La question qui se pose alors est la suivante : sur quel base le motif de « défaut d’intégration » constaté par les services d’une Préfecture lors d’une demande d’octroie d’une carte de séjour peut être prononcé ? La pratique nous enseigne que le « faisceau d’indices » recoupe souvent les paramètres tels que la maîtrise de la langue, l’accès marché du travail, au logement, au respect des valeurs républicaines et de la loi. Certains paramètres nous paraissent évidents. Ils s’appuient sur la volonté de s’intégrer du requérant (notamment ceux liés au respect des valeurs républicaines) mais certains, comme l’accès à un logement, à un emploi dépendent de l’état du contexte économique et sociale. Ne nous pouvons pas en faire porter le seul préjudice à l’étranger.

 

La mobilité sur le marché du travail :

Les immigrés subissent un taux chômage dépassant les 20%. Or la 1ère des raisons est qu’une large partie du marché du travail (plus de 6 millions de postes) leur sont fermés. Lorsque l’on examine les modalités d’accès au marché du travail des primo arrivants on constate une surreprésentation dans les métiers dit sous tensions. Fort bien. Or on constate que le bilan de compétences mise en place dans le cadre du Contrat d’accueil et d’Intégration se conclut le plus souvent par une orientation vers ce type de secteur. Ne devons pas attendre un peu plus de cette mesure. En effet, l’impact potentiel du bilan sur le parcours professionnel du migrant est très limité. L’absence d’une réflexion sur les conditions de transferts des compétences acquises dans le pays d’origine et de simplification des procédures de reconnaissance des diplômes amenuise les possibilités de progression sur le plan professionnel.

 

Le regroupement familial

Parmi les 31 pays étudiés, la France a l’une des législations les plus restrictives. Or, nul ne peut contester que vivre en famille être un facteur d’intégration.
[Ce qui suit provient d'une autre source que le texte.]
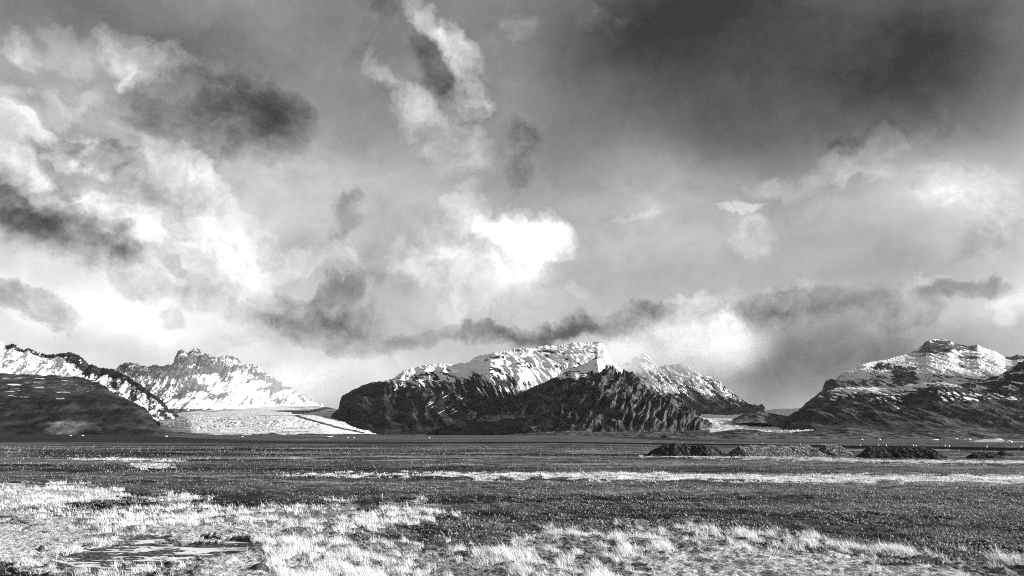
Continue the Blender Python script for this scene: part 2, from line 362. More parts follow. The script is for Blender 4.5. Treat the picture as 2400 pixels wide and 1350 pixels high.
# ------------------------------------------------------------------ mountains
def rock_mat(name, lo, hi, fs, snow_k=.55, snow_alb=.74, strata=0.0, tint=1.0, bump=5.5):
    m, q, o = new_mat(name)
    pos = q.n('ShaderNodeNewGeometry').outputs['Position']; sn = attr(q, 'snow'); st = attr(q, 'streak'); tn_ = attr(q, 'tone')
    na = q.noise(pos, fs, 8, .68); nb = q.noise(q.mapping(pos, sc=(1, 1, 3.2)), fs*.32, 7, .62); nc = q.noise(pos, fs*5, 5, .7)
    rock = q.m('ADD', lo, q.m('MULTIPLY', q.rng(na, .34, .70), hi-lo))
    rock = q.m('MULTIPLY', rock, q.m('ADD', .45, q.m('MULTIPLY', q.rng(nb, .35, .65), .9)))
    rock = q.m('MULTIPLY', rock, tn_)
    k = q.m('ADD', sn, q.m('MULTIPLY', q.m('SUBTRACT', q.m('ADD', q.m('MULTIPLY', na, .55), q.m('MULTIPLY', nc, .45)), .5), snow_k*2.6))
    k = q.m('ADD', k, st)
    mask = q.rng(k, .47, .55)
    col = q.mix(mask, rock, snow_alb)
    h = q.m('ADD', q.m('MULTIPLY', na, .8), q.m('MULTIPLY', nc, .25))
    h = q.m('MULTIPLY', h, q.mix(mask, 1.0, .12))
    diffuse(q, o, col, .9, h, bump, 1.0, .05)
    return m

def interp(pts, px): 
    a = np.array(pts, float); return np.interp(px, a[:, 0], a[:, 1])

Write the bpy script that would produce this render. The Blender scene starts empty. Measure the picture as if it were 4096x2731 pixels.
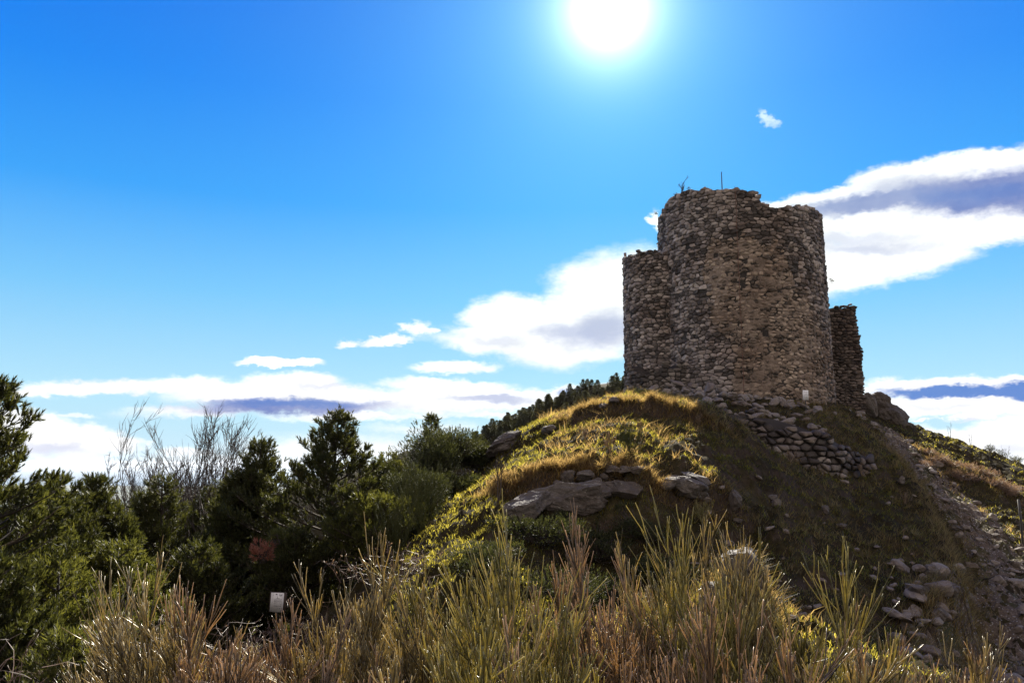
import bpy, math, random
import numpy as np
from mathutils import Vector, Matrix

# ------------------------------------------------------------------ camera, world, sun, exposure
S = bpy.context.scene
LENS = 28.0; FPX = LENS/36*1024; PITCH = math.atan(121/FPX)
cam_d = bpy.data.cameras.new("camera"); cam = bpy.data.objects.new("camera", cam_d)
S.collection.objects.link(cam); S.camera = cam
cam_d.lens = LENS; cam_d.sensor_width = 36; cam_d.clip_start = 0.05; cam_d.clip_end = 200000
cam.location = (0, 0, 0); cam.rotation_euler = (math.radians(90)+PITCH, 0, 0)

def ray(px, py):
    a = (px-512)/FPX; b = (341-py)/FPX; c, s = math.cos(PITCH), math.sin(PITCH)
    return np.array([a, c-b*s, s+b*c])
def W(px, py, D):
    d = ray(px, py); return d*(D/d[1])

sd = ray(609, 10); sd = sd/np.linalg.norm(sd)
SUN_EL = math.asin(sd[2]); SUN_AZ = math.atan2(sd[0], sd[1])
sun_d = bpy.data.lights.new("sun", 'SUN'); sun = bpy.data.objects.new("sun", sun_d)
S.collection.objects.link(sun)
sun_d.energy = 5.0; sun_d.angle = math.radians(0.53); sun_d.color = (1.0, 0.93, 0.80)
sun.rotation_euler = Vector((-sd[0], -sd[1], -sd[2])).to_track_quat('-Z', 'Y').to_euler()

S.view_settings.view_transform = 'Standard'; S.view_settings.look = 'None'
S.view_settings.exposure = 1.5; S.view_settings.gamma = 1.0
S.view_settings.use_curve_mapping = False

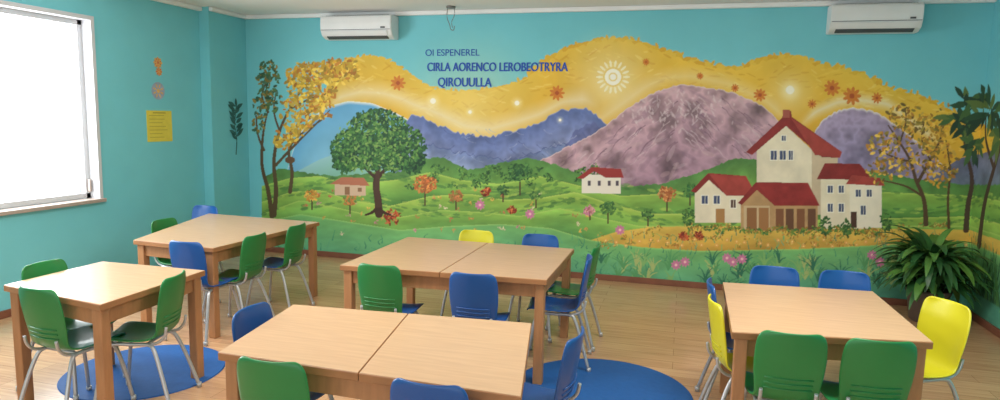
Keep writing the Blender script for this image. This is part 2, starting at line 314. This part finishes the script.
# chart -> wall rectification
RT=np.array([[.96273,.26967,.02078],[-.05320,.11348,.99211],[.26519,-.95624,.12360]])
def chart(X,Z):
    v=RT@np.stack([X,np.full_like(X,WY),Z-1.6]); return 500+660*v[0]/-v[2],200-660*v[1]/-v[2]
def sample(u,v):
    x=np.clip((u-U0)*S,0,CW-1.01); y=np.clip((v-V0)*S,0,CH-1.01); ix=x.astype(int); iy=y.astype(int); tx=(x-ix)[:,None]; ty=(y-iy)[:,None]
    return (imgl[iy,ix]*(1-tx)+imgl[iy,ix+1]*tx)*(1-ty)+(imgl[iy+1,ix]*(1-tx)+imgl[iy+1,ix+1]*tx)*ty
def paint_material():
    m=bpy.data.materials.new('mural_paint'); m.use_nodes=True; nt=m.node_tree; b=nt.nodes['Principled BSDF']
    a=nt.nodes.new('ShaderNodeVertexColor'); a.layer_name='paint'; nt.links.new(a.outputs[0],b.inputs['Base Color']); b.inputs['Roughness'].default_value=.55; b.inputs['Specular IOR Level'].default_value=.3
    n=nt.nodes.new('ShaderNodeTexNoise'); n.inputs['Scale'].default_value=60; bp=nt.nodes.new('ShaderNodeBump'); bp.inputs['Strength'].default_value=.08; bp.inputs['Distance'].default_value=.004
    tc=nt.nodes.new('ShaderNodeTexCoord'); nt.links.new(tc.outputs['Object'],n.inputs[0]); nt.links.new(n.outputs[0],bp.inputs['Height']); nt.links.new(bp.outputs[0],b.inputs['Normal'])
    return m
PAINT=paint_material()
def painted_grid(name,P,cols,nx,nz):
    me=bpy.data.meshes.new(name); me.vertices.add(nx*nz); me.vertices.foreach_set('co',P.astype(np.float32).ravel())
    i,j=np.meshgrid(np.arange(nx-1),np.arange(nz-1)); a=(j*nx+i).ravel(); q=np.stack([a,a+1,a+1+nx,a+nx],1).astype(np.int32)
    me.loops.add(q.size); me.loops.foreach_set('vertex_index',q.ravel()); me.polygons.add(len(q)); me.polygons.foreach_set('loop_start',np.arange(0,q.size,4,dtype=np.int32)); 
    me.update(calc_edges=True); at=me.color_attributes.new('paint','FLOAT_COLOR','POINT')
    at.data.foreach_set('color',np.concatenate([cols,np.ones((len(cols),1))],1).astype(np.float32).ravel()); me.materials.append(PAINT)
    return link(bpy.data.objects.new(name,me))
nx,nz=1400,520
xs,zs=np.meshgrid(np.linspace(PX,RX,nx),np.linspace(0,CZ,nz)); xs=xs.ravel(); zs=zs.ravel(); u,v=chart(xs,zs)
painted_grid('wall_back_mural',np.stack([xs,np.full_like(xs,WY),zs],1),sample(u,v),nx,nz)
nx,nz=420,420; uc,_=chart(np.array([RX]),np.array([1.2]))
ys,zs=np.meshgrid(np.linspace(WY,4.4,nx),np.linspace(0,CZ,nz)); ys=ys.ravel(); zs=zs.ravel(); _,v=chart(np.full_like(zs,RX),zs); u=uc[0]+(WY-ys)*112
painted_grid('wall_right_mural',np.stack([np.full_like(ys,RX),ys,zs],1),sample(u,v),nx,nz)

# ------------------------------------------------------------------ room shell
M_wall=mat('teal_paint',TEAL,.55,.3,.03,3,.05)
M_white=mat('white_trim',(240,241,240),.5,.4,.02,5)
M_ceil=mat('ceiling_paint',(242,242,240),.8,.2,.02,2)
M_base=mat('baseboard_wood',(130,82,62),.5,.4,.1,10)
def floor_mat():
    m=bpy.data.materials.new('floor_laminate'); m.use_nodes=True; nt=m.node_tree; b=nt.nodes['Principled BSDF']
    tc=nt.nodes.new('ShaderNodeTexCoord'); br=nt.nodes.new('ShaderNodeTexBrick'); nt.links.new(tc.outputs['Object'],br.inputs[0])
    br.inputs['Scale'].default_value=1; br.inputs['Brick Width'].default_value=1.25; br.inputs['Row Height'].default_value=.13; br.inputs['Mortar Size'].default_value=.0015
    br.inputs['Color1'].default_value=(*lin((208,166,126)),1); br.inputs['Color2'].default_value=(*lin((194,150,113)),1); br.inputs['Mortar'].default_value=(*lin((148,110,80)),1)
    mp=nt.nodes.new('ShaderNodeMapping'); mp.inputs['Scale'].default_value=(1.2,14,1); nt.links.new(tc.outputs['Object'],mp.inputs[0])
    n=nt.nodes.new('ShaderNodeTexNoise'); n.inputs['Scale'].default_value=3; n.inputs['Detail'].default_value=8; nt.links.new(mp.outputs[0],n.inputs[0])
    mx=nt.nodes.new('ShaderNodeMix'); mx.data_type='RGBA'; mx.blend_type='OVERLAY'; mx.inputs[0].default_value=.4
    nt.links.new(br.outputs[0],mx.inputs[6]); nt.links.new(n.outputs[0],mx.inputs[7]); nt.links.new(mx.outputs[2],b.inputs['Base Color'])
    b.inputs['Roughness'].default_value=.22; b.inputs['Specular IOR Level'].default_value=.55
    return m
box('floor',LX-.25,RX+.2,-1.6,WY+.15,-.1,0,floor_mat())
box('ceiling',LX-.25,RX+.2,-1.6,WY+.15,CZ,CZ+.1,M_ceil)
box('wall_back',LX-.25,RX+.2,WY+.004,WY+.15,0,CZ,M_wall)
box('wall_right',RX+.004,RX+.2,-1.6,WY+.004,0,CZ,M_wall)
wl=bmesh.new(); wy0,wy1,wz0,wz1=2.1,4.62,.82,2.36
for b_ in [(-1.6,wy0,0,CZ),(wy1,5.95,0,CZ),(wy0,wy1,0,wz0),(wy0,wy1,wz1,CZ)]: add_box(wl,LX-.22,LX,*b_)
add_box(wl,LX-.22,PX,5.95,WY+.004,0,CZ)
obj('wall_left',wl,M_wall)
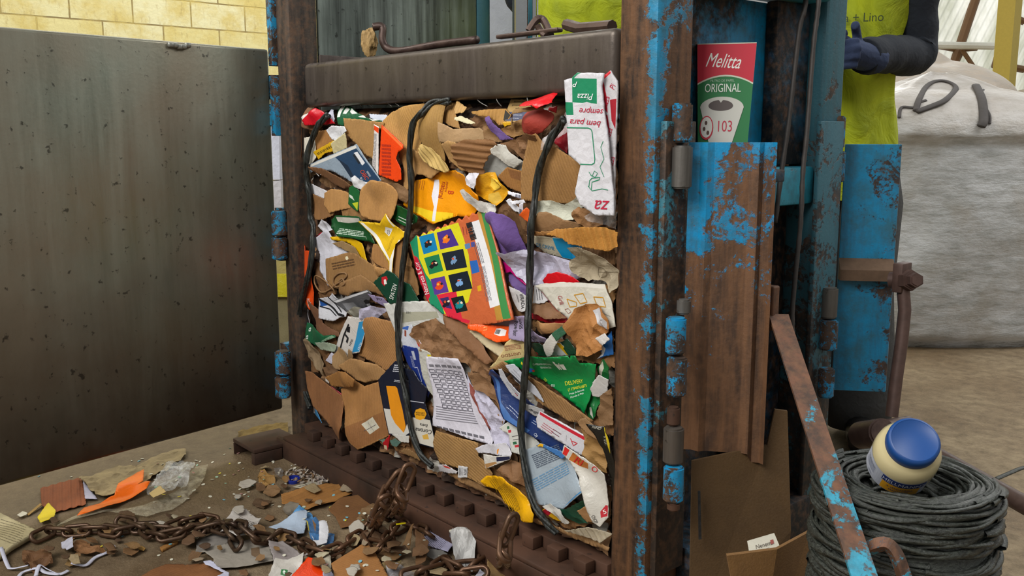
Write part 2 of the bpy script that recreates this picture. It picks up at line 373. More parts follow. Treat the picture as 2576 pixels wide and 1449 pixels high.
hinge(2088, [(462, 718)], 2.0, .014, [m_dust])
B((.677, .50, .10), (.688, .59, .93), 'hinge_plate', m_back, .002)
# latch lever on the rear flap
lev = MB(); D = 2.0
lev.box(PD(2258, 735, D)-Vector((.01, .01, 0)), PD(2280, 660, D)+Vector((.008, .012, 0)), .003)
lev.cyl(PD(2272, 705, D), PD(2296, 705, D-.03), .023, 6, bev=.003); lev.cyl(PD(2290, 705, D-.02), PD(2308, 705, D-.05), .016, 6, bev=.003); lev.cyl(PD(2240, 705, D+.02), PD(2275, 705, D), .018, 20)
lev.tube([PD(2270, 700, D), PD(2276, 780, D), PD(2268, 860, D), PD(2255, 950, D), PD(2243, 1048, D)], .0135, 10)
lev.out('latch_lever', plain('lever_steel', '#5d4740', .55, .3, .5), baler, auto=45)
# ---------------------------------------------------------------- sheets lying on a surface (bale face or floor)
CROPS = dict(A=(720, 230, 4.1405), B=(1120, 160, 3.6222), C=(720, 540, 4.5286), D=(1120, 520, 4.2622), E=(720, 820, 4.0262), F=(1120, 820, 4.0244),
             H=(1050, 1080, 3.9269), G=(0, 1080, 3.9268), I=(500, 1080, 3.9268), N=(0, 0, 1))
def cpx(crop, pts):
    ox, oy, k = CROPS[crop]
    if isinstance(pts, str): pts = [tuple(float(v) for v in q.split(',')) for q in pts.split()]
    return [(x/k+ox, y/k+oy) for x, y in pts]
def maxf(a, r):
    for ax in (0, 1):
        p = np.pad(a, [(r, r) if i == ax else (0, 0) for i in (0, 1)], mode='edge'); n = a.shape[ax]
        a = np.max([np.take(p, range(i, i+n), axis=ax) for i in range(2*r+1)], axis=0)
    return a
def blur(a, r):
    for ax in (0, 1):
        p = np.pad(a, [(r, r) if i == ax else (0, 0) for i in (0, 1)], mode='edge'); n = a.shape[ax]
        a = np.mean([np.take(p, range(i, i+n), axis=ax) for i in range(2*r+1)], axis=0)
    return a
def inpoly(x, y, P):
    c = False; n = len(P); j = n-1
    for i in range(n):
        xi, yi = P[i]; xj, yj = P[j]
        if (yi > y) != (yj > y) and x < (xj-xi)*(y-yi)/(yj-yi)+xi: c = not c
        j = i
    return c
class Surf:
    R = .004
    def __init__(s, kind, u0, u1, v0, v1):
        s.k = kind; s.u0 = u0; s.v0 = v0; s.H = np.zeros((int((u1-u0)/s.R)+1, int((v1-v0)/s.R)+1))
    def uv(s, x, y, h):
        if s.k == 'bale': p = hit(x, y, 1, -h); return p[0], p[2]
        p = hit(x, y, 2, h); return p[0], p[1]
    def w(s, u, v, h): return (u, -h, v) if s.k == 'bale' else (u, v, h)
    def smp(s, G, u, v, o=(0, 0)):
        x = (u-s.u0)/s.R-o[0]; y = (v-s.v0)/s.R-o[1]
        x = min(max(x, 0), G.shape[0]-1.001); y = min(max(y, 0), G.shape[1]-1.001); i = int(x); j = int(y); a = x-i; b = y-j
        return (G[i, j]*(1-a)+G[i+1, j]*a)*(1-b)+(G[i, j+1]*(1-a)+G[i+1, j+1]*a)*b
    def win(s, P, m=6):
        us = [p[0] for p in P]; vs = [p[1] for p in P]
        i0 = max(int((min(us)-s.u0)/s.R)-m, 0); i1 = min(int((max(us)-s.u0)/s.R)+m, s.H.shape[0]); j0 = max(int((min(vs)-s.v0)/s.R)-m, 0); j1 = min(int((max(vs)-s.v0)/s.R)+m, s.H.shape[1])
        return i0, max(i1, i0+2), j0, max(j1, j0+2)
RND = random.Random(7)
def s_u(S, i): return S.u0+i*S.R
def s_v(S, j): return S.v0+j*S.R
def textmesh(txt):
    key = ('txt', txt)
    if key not in MC:
        cu = bpy.data.curves.new('t', 'FONT'); cu.body = txt; cu.resolution_u = 3; cu.align_x = 'CENTER'; cu.align_y = 'CENTER'
        o = bpy.data.objects.new('t', cu); me = o.to_mesh()
        MC[key] = ([(v.co.x, v.co.y) for v in me.vertices], [tuple(p.vertices) for p in me.polygons]); o.to_mesh_clear(); bpy.data.objects.remove(o); bpy.data.curves.remove(cu)
    return MC[key]
def ink(c):
    key = ('ink', c)
    if key not in MC:
        k = NT('ink'); MC[key] = k.set(Base_Color=hx(c), Roughness=.6)
    return MC[key]
def mat(c, kind='paper'):
    key = (c, kind)
    if key in MC: return MC[key]
    k = NT(kind); u = k.uvc(); p = k.pos(); base = hx(c); dk = tuple(x*.55 for x in base[:3])+(1,); lt = tuple(min(x*1.25+.01, 1) for x in base[:3])+(1,)
    big = k.noise(p, 14, 6, .65); fib = k.noise(p, 260, 3, .6)
    if kind == 'card':
        base = (base[0]*1.1, base[1]*1.08, base[2]*.84, 1); dk = (base[0]*.5, base[1]*.47, base[2]*.42, 1)
        col = k.mix(k.rng(big, .4, .66, 0, .5), base, dk); col = k.mix(k.rng(fib, .4, .7, 0, .35), col, lt)
        wv = k.new('ShaderNodeTexWave', i_Scale=45., i_Distortion=1.2, i_Detail=2.); wv.inputs['Detail Scale'].default_value = 2; k.put(u, wv.inputs['Vector'])
        col = k.mix(k.rng(wv.outputs['Fac'], .0, .5, .16, 0), col, dk)
        k.bump(k.math('ADD', k.math('MULTIPLY', wv.outputs['Fac'], .8), k.math('ADD', fib, k.math('MULTIPLY', big, 2))), .4, .0016)
        m = k.set(Base_Color=col, Roughness=.82)
    elif kind == 'film':
        k.bump(k.noise(k.map(p, (1, 1, 1)), 55, 5, .6, 1.5), .8, .004)
        f = k.rng(k.noise(p, 40, 6, .7, 1), .35, .7, .16, .72)
        m = k.set(Base_Color=base, Roughness=.16, Alpha=f); k.b.inputs['Specular IOR Level'].default_value = .9
    else:
        wr = k.noise(k.map(p, (1, 1, 1)), 38, 5, .6, 1.2)
        amt = .22 if kind in ('paper', 'cloth') else .14
        if kind in ('paper', 'cloth'): wr = k.math('ADD', wr, k.math('MULTIPLY', k.vor(k.map(p, (1, 1, 1)), 42, 'DISTANCE_TO_EDGE'), -1.2))
        col = k.mix(k.rng(big, .45, .7, 0, amt*1.6), base, dk)
        if kind == 'cloth': fib = k.noise(p, 420, 2, .7)
        col = k.mix(k.rng(fib, .45, .75, 0, .12), col, dk)
        k.bump(k.math('ADD', wr, k.math('MULTIPLY', fib, .12)), .55 if kind != 'print' else .25, .003)
        m = k.set(Base_Color=col, Roughness={'paper': .75, 'gloss': .3, 'cloth': .9, 'print': .45}.get(kind, .6))
    MC[key] = m; return m
def reliefs(mode, seed, amp):
    sx = seed*3.17
    if mode == 'flat': return lambda u, v: amp*(noise.noise(Vector((u*6+sx, v*6, 0)))+.6)
    if mode == 'warp': return lambda u, v: amp*(noise.noise(Vector((u*11+sx, v*11, 0)))*1.3+.8+.35*abs(noise.noise(Vector((u*34, v*34+sx, 3)))))
    if mode == 'crumple':
        def f(u, v):
            d = noise.voronoi(Vector((u*24+sx, v*24, 1)))[0]; e = noise.voronoi(Vector((u*60, v*60+sx, 1)))[0]
            q = Vector((u*15+sx, v*15, 7)); r1 = abs(noise.noise(q)); r2 = abs(noise.noise(q*2.4+Vector((3, 1, sx))))
            return amp*(1.5-.8*d[0]-.2*e[0]-1.5*r1-.9*r2)
        return f
    if mode == 'fold': 
        a = seed*1.7; cx, cy = math.cos(a), math.sin(a)
        return lambda u, v: amp*(abs(((u*cx+v*cy)*13+noise.noise(Vector((u*9+sx, v*9, 2)))*1.2) % 2-1)*1.4+.3*noise.noise(Vector((u*30, v*30, sx)))+.3)
    return lambda u, v: 0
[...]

A l’aube d’une nouvelle présidentielle, il est urgent que ces questions soient traitées dans un climat apaisé. Nous attendons de la gauche qu’elle porte une véritable vision en la matière. Voici les principaux chantiers à mettre en place afin de ne changer le court des choses :

 

Organisation de la politique d’accueil et d’intégration

Effectuer un audit politique accueil afin de mesurer les effets de la RGPP et redéfinir des dispositions en matière de conditions d’entrées et de séjour, d’intégration dans une vision d’intérêt partagé.

 

Sécurisation des parcours de séjour

Il faut plaider pour la mise en place d’une carte de résident permanent au bout de 3 ans avec la signature du à l’issue. En effet, le CAI ne doit pas être pas un préalable à l’intégration mais s’inscrire dans un processus qui se construit dans le temps.

 

Protéger l’unité familiale

Il s’agit de procéder à la révision des procédures de regroupement familiale (trop longue, arbitraire, opaque, contre productif)

 

Renforcer la politique linguistique

Il faut abandonner les tests et module dans les pays d’origine qui sont dispendieux et inefficace afin de réorienter les moyens pour renforcer les dispositifs dans le pays d’accueil. il s’agit également d’augmenter les exigences du niveau requis (trop bas) afin de bénéficier d’une formation linguistique et abonner le seul objectif de maitrise de la langue à usage social.

 

En finir avec les discriminations légales

Il faudra ouvrir les discussions avec les partenaires sociaux sur le dossier des emplois publics non accessibles aux étrangers en limitant cette interdiction aux seuls secteurs stratégiques. Mais il faudra également ouvrir le débat pour la mise en place d’un fonds employeur pour les étrangers régularisé victimes de l’économie parallèle (financement de la formation notamment).

 

Répartition et mixité des territoires

L’intégration passe également par une meilleure répartition des étrangers notamment primo arrivants. Nous ne pouvons laisser se renforcer la ghettoïsation et le communautarisme. Le socle du vivre ensemble est la mixité sociale, territoriale, identitaire.. ;

 

Accorder la citoyenneté de résidence

L’argument que la France ne serait pas prête, que la montée du Front National ne sont plus d’actualité. Cet argument que cela avantagerait la gauche est erroné : les expériences électorales dans les pays européens, ayant accordé le droit de vote à leurs ressortissants étrangers montrent que leur vote se répartit sur l’ensemble de l’échiquier politique. Le droit de vote serait un signe de reconnaissance donné aux premières générations bien plus efficace que toute velléités de repentance sur je ne sais qu’elle traumatisme de l’histoire.